Now that's one of the worst attempts at spinning something I have ever read
Did you read the link?

In case you didn't, here's a bit more spin:-
"In every release cycle, everyone wants every bug to block a release and therefore everyone is 'blocker-happy,' and later in the cycle, all are changed to non-blocker status except the most critical as perceived by developers, drivers, and testers," writes Accettura. "[E]very bug you fix, feature you add introduces new code, which potentially causes new bugs in other places. Even if you devote 100% effort to fixing bugs, you'll likely never get there... Every project involves deciding what bugs ship, and what holds a release. Every single one. If there's someone who doesn't, it means their QA is likely flawed or inadequate."

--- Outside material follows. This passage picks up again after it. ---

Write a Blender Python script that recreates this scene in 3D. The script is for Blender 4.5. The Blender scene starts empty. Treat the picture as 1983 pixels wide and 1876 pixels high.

In response to overblown concerns that a large number of Firefox's bugs will not be resolved, Firefox community coordinator Asa Dotzler has characterized such claims as "horses***." Dotzler points out that over 11,000 bugs reports and feature requests have already been closed and classified as fixed, a number that dwarfs the remaining 700 blockers.
Mozilla technical strategist Mike Shaver has also responded. "'Bug' in our world—as with with every software shop I've ever worked, to be honest—includes desired feature improvements, optimizations, basically everything in the gap between 'how the software is' and 'how someone would like the software to be'," explains Shaver. "Because of history and some tool limitations, and because we now have a larger set of people triaging blocker nominations than we ever have before, the 'blocking' flag doesn't always strictly mean 'we would not ship Firefox 3 if this specific bug isn't fixed."
Now it's obviously a beta that's out there, and many current extensions don't work with the new beta, but, as we know from so many discussions is this forum, that there are also at least 2 (50) sides to every argument, and that the original article about the 80% unfixed bugs came from a New York Times and was picked up and spread around without much thought. This is just a response to that. It's written on the 'ars technica' site, which is a respected technology site.